> [GIVEN REQUEST]
Without copying any pictures, restate exactly the lines from the start of the records through the line containing "PI = math.pi".

# Start of EXTRACTED MATERIAL

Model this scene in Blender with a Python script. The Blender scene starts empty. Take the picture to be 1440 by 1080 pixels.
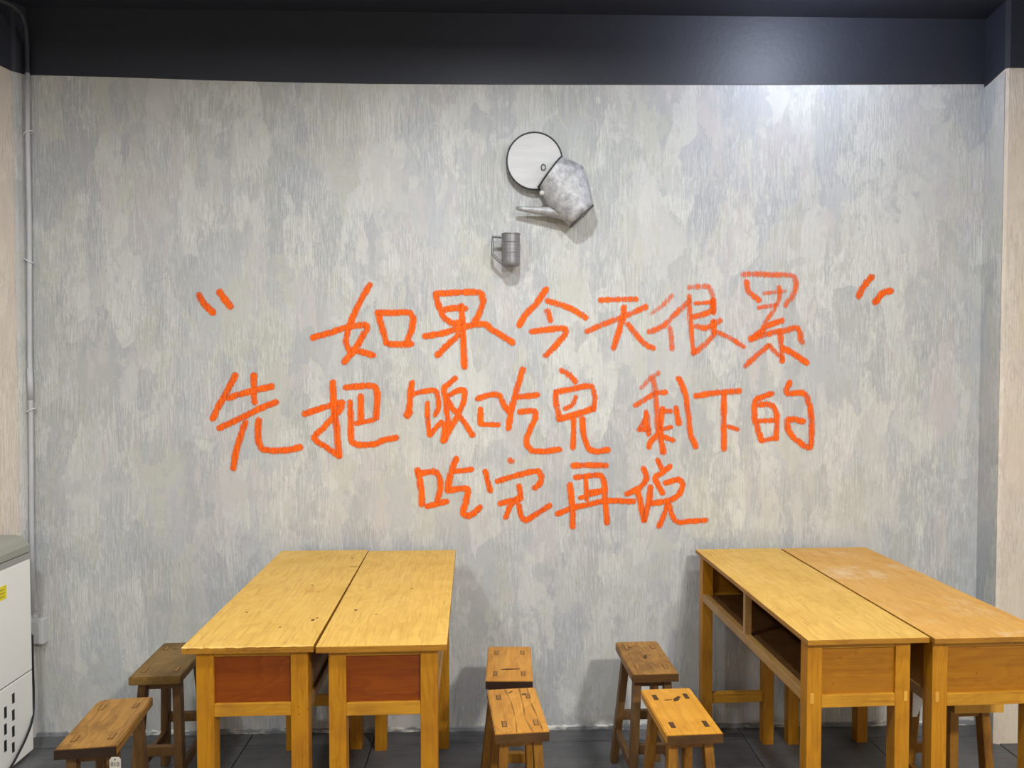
import bpy, bmesh, math, random
from mathutils import Vector, Matrix
random.seed(7)
S = bpy.context.scene
COL = S.collection
PI = math.pi

# ------------------------------------------------------------------ camera
F = 1050.0
CAM_H = 1.52; CAM_D = 3.05; PITCH = math.radians(1.64); YAW = math.radians(1.5)
cd = bpy.data.cameras.new('camera'); cam = bpy.data.objects.new('camera', cd); COL.objects.link(cam)
cd.sensor_width = 36; cd.lens = F * 36 / 1440; cd.clip_start = 0.05
cam.location = (0, -CAM_D, CAM_H); cam.rotation_euler = (PI / 2 - PITCH, 0, -YAW)
S.camera = cam
S.view_settings.view_transform = 'Standard'; S.view_settings.look = 'None'
S.view_settings.gamma = 1; S.view_settings.use_curve_mapping = False
S.view_settings.exposure = 0.0

# ------------------------------------------------------------------ world and lamps
w = bpy.data.worlds.new('world'); S.world = w; w.use_nodes = True
w.node_tree.nodes['Background'].inputs[0].default_value = (0.9, 0.93, 1.0, 1)
w.node_tree.nodes['Background'].inputs[1].default_value = 0.0

def lamp(loc, power, col, rad=0.06, kind='POINT'):
    l = bpy.data.lights.new('ceiling_lamp', kind); l.energy = power; l.color = col
    if kind == 'POINT':
        l.shadow_soft_size = rad
    else:
        l.shape = 'DISK'; l.size = rad * 2
    o = bpy.data.objects.new('ceiling_lamp', l); o.location = loc; COL.objects.link(o)
    return o
COOL = (0.93, 0.965, 1.0); WARM = (1.0, 0.955, 0.88)
lamp((1.24, -0.50, 2.845), 18, (0.76, 0.83, 1.0), 0.06)
lamp((1.00, -1.70, 2.80), 20, COOL, 0.07, 'AREA')
lamp((0.05, -1.10, 2.80), 20, COOL, 0.06, 'AREA')
lamp((-1.30, -1.9, 2.80), 31, COOL, 0.10, 'AREA')
lamp((1.3, -3.8, 2.80), 145, WARM, 0.15, 'AREA')
lamp((-0.9, -4.4, 2.80), 20, WARM, 0.15, 'AREA')

# ------------------------------------------------------------------ pixel -> point on a real plane (used to read positions off)
cF = Vector((math.sin(YAW) * math.cos(PITCH), math.cos(YAW) * math.cos(PITCH), -math.sin(PITCH)))
cR = Vector((math.cos(YAW), -math.sin(YAW), 0)); cU = cR.cross(cF)
def at(px, py, axis, val):
    d = cF + cR * ((px - 720) / F) - cU * ((py - 540) / F)
    o = Vector((0, -CAM_D, CAM_H))
    return o + d * ((val - o[axis]) / d[axis])

# ------------------------------------------------------------------ node helpers
class NT:
    def __init__(s, name):
        s.m = bpy.data.materials.new(name); s.m.use_nodes = True; s.t = s.m.node_tree; s.t.nodes.clear()
        s.out = s.n('ShaderNodeOutputMaterial'); s.b = s.n('ShaderNodeBsdfPrincipled')
        s.l(s.b.outputs[0], s.out.inputs[0])
    def n(s, k, **kw):
        n = s.t.nodes.new(k)
        for a, v in kw.items(): setattr(n, a, v)
        return n
    def l(s, a, b): s.t.links.new(a, b)
    def put(s, sock, v):
        if hasattr(v, 'is_output') or isinstance(v, bpy.types.NodeSocket): s.l(v, sock)
        else: sock.default_value = v
    def coord(s, scale=(1, 1, 1), loc=(0, 0, 0), rot=(0, 0, 0), rnd=False):
        c = s.n('ShaderNodeTexCoord'); src = c.outputs['Object']
        if rnd:
            oi = s.n('ShaderNodeObjectInfo'); v = s.n('ShaderNodeVectorMath', operation='SCALE'); v.inputs[0].default_value = (37., 71., 53.)
            s.l(oi.outputs['Random'], v.inputs['Scale'])
            a = s.n('ShaderNodeVectorMath', operation='ADD'); s.l(src, a.inputs[0]); s.l(v.outputs[0], a.inputs[1]); src = a.outputs[0]
        m = s.n('ShaderNodeMapping'); s.l(src, m.inputs[0])
        m.inputs['Scale'].default_value = scale; m.inputs['Location'].default_value = loc; m.inputs['Rotation'].default_value = rot
        return m.outputs[0]
    def noise(s, vec, scale=1, detail=4, rough=0.55, dist=0.0):
        n = s.n('ShaderNodeTexNoise'); s.l(vec, n.inputs['Vector'])
        n.inputs['Scale'].default_value = scale; n.inputs['Detail'].default_value = detail
        n.inputs['Roughness'].default_value = rough; n.inputs['Distortion'].default_value = dist
        return n
    def ramp(s, fac, stops, mode='LINEAR'):
        r = s.n('ShaderNodeValToRGB'); s.l(fac, r.inputs[0]); cr = r.color_ramp; cr.interpolation = mode
        while len(cr.elements) < len(stops): cr.elements.new(0.5)
        for e, (p, c) in zip(cr.elements, stops):
            e.position = p; e.color = (c, c, c, 1) if isinstance(c, (int, float)) else (*c, 1)
        return r.outputs[0]
    def mix(s, fac, a, b, mode='MIX'):
        m = s.n('ShaderNodeMix', data_type='RGBA', blend_type=mode)
        s.put(m.inputs[0], fac)
        for k, v in ((6, a), (7, b)):
            if isinstance(v, tuple) and len(v) == 3: v = (*v, 1)
            s.put(m.inputs[k], v)
        return m.outputs[2]
    def math(s, op, a, b=0.0, c=None):
        m = s.n('ShaderNodeMath', operation=op); s.put(m.inputs[0], a); s.put(m.inputs[1], b)
        if c is not None: s.put(m.inputs[2], c)
        return m.outputs[0]
    def bump(s, h, strength, dist=0.01):
        b = s.n('ShaderNodeBump'); s.l(h, b.inputs['Height']); b.inputs['Strength'].default_value = strength
        b.inputs['Distance'].default_value = dist; s.l(b.outputs[0], s.b.inputs['Normal'])
    def base(s, col=None, rough=0.5, metal=0.0, spec=0.5):
        if col is not None: s.put(s.b.inputs['Base Color'], (*col, 1) if isinstance(col, tuple) else col)
        s.put(s.b.inputs['Roughness'], rough); s.b.inputs['Metallic'].default_value = metal
        s.b.inputs['Specular IOR Level'].default_value = spec
        return s.m

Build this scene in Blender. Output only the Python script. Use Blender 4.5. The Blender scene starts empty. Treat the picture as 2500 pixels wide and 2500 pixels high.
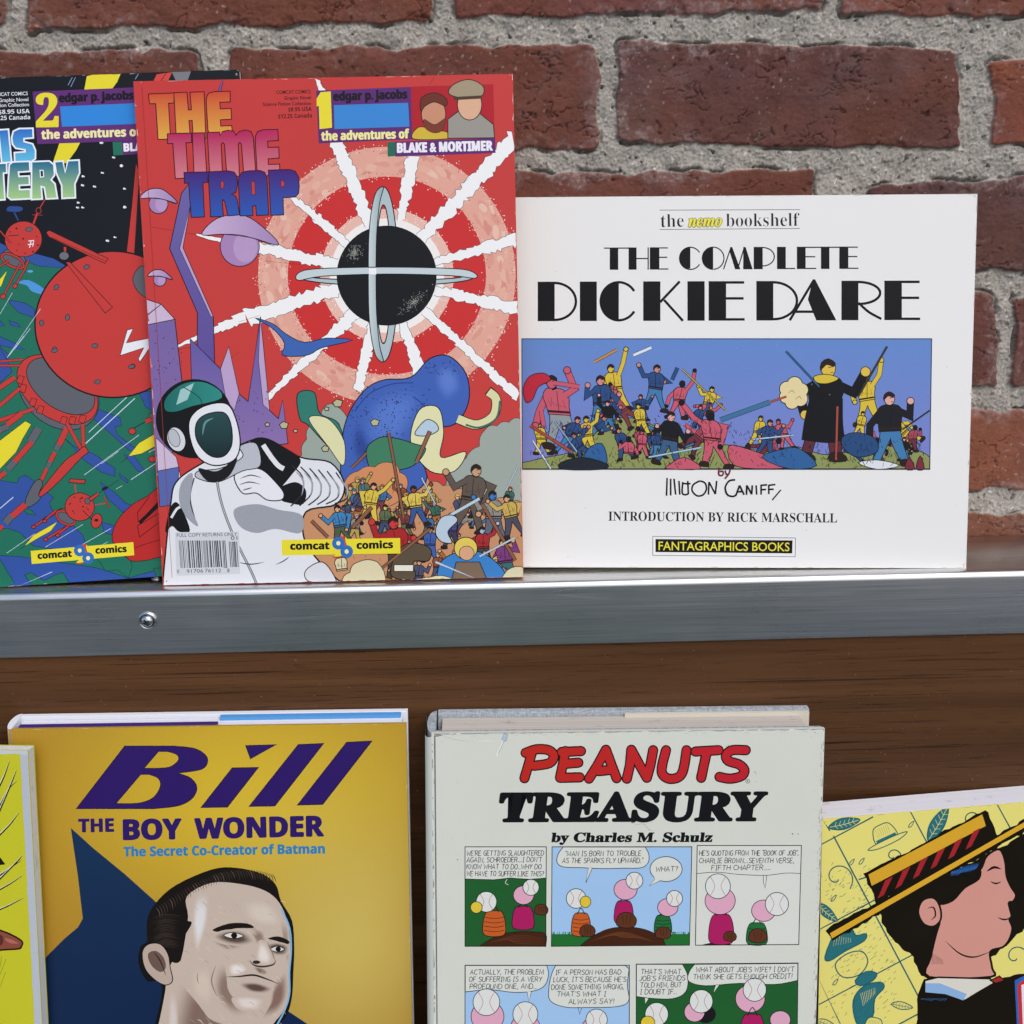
import bpy, math, random
import numpy as np
from mathutils import Matrix, Vector
from mathutils.geometry import tessellate_polygon
S = bpy.context.scene
COL = S.collection
R_ = math.radians
random.seed(7)

# ------------------------------------------------------------------ camera
FPX = 2400.0
CAM = (-0.002916, -0.546394, 0.194257)
YAW, PITCH, ROLL = -0.020025, 0.269532, -0.016345
def rx(a): return Matrix.Rotation(a, 3, 'X')
def ry(a): return Matrix.Rotation(a, 3, 'Y')
def rz(a): return Matrix.Rotation(a, 3, 'Z')
CR = rz(YAW) @ rx(math.pi/2 - PITCH) @ rz(ROLL)
cd = bpy.data.cameras.new('camera'); cam = bpy.data.objects.new('camera', cd); COL.objects.link(cam)
cam.matrix_world = Matrix.Translation(CAM) @ CR.to_4x4()
cd.sensor_width = 36; cd.lens = 36*FPX/2500; cd.clip_start = 0.02; cd.clip_end = 200
S.camera = cam

# ------------------------------------------------------------------ world, sun, exposure
SUN_EL, SUN_AZ = R_(52), R_(150)       # azimuth clockwise from +Y (the wall): the sun stands behind the camera, to the right
w = bpy.data.worlds.new('World'); S.world = w; w.use_nodes = True
nt = w.node_tree; bg = nt.nodes['Background']
sky = nt.nodes.new('ShaderNodeTexSky'); sky.sky_type = 'NISHITA'; sky.sun_disc = False
sky.sun_elevation = SUN_EL; sky.sun_rotation = SUN_AZ; sky.air_density = 1.0; sky.dust_density = 3.0; sky.ozone_density = 1.0
nt.links.new(sky.outputs[0], bg.inputs[0]); bg.inputs[1].default_value = 0.15
sl = bpy.data.lights.new('sun', 'SUN'); sl.energy = 0.7; sl.angle = R_(50); sl.color = (1, .97, .93)
sun = bpy.data.objects.new('sun', sl); COL.objects.link(sun)
sd = Vector((math.sin(SUN_AZ)*math.cos(SUN_EL), math.cos(SUN_AZ)*math.cos(SUN_EL), math.sin(SUN_EL)))
sun.rotation_euler = (-sd).to_track_quat('-Z', 'Y').to_euler()
S.view_settings.view_transform = 'Standard'; S.view_settings.look = 'None'
S.view_settings.exposure = 0.32; S.view_settings.gamma = 1.0
S.render.engine = 'CYCLES'; S.cycles.max_bounces = 6; S.cycles.use_denoising = True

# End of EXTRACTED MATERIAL

> [THE OUTPUT]
Model this scene in Blender with a Python script. The Blender scene starts empty. Take the picture to be 1440 by 1080 pixels.
import bpy, bmesh, math, random
from mathutils import Vector, Matrix
random.seed(7)
S = bpy.context.scene
COL = S.collection
PI = math.pi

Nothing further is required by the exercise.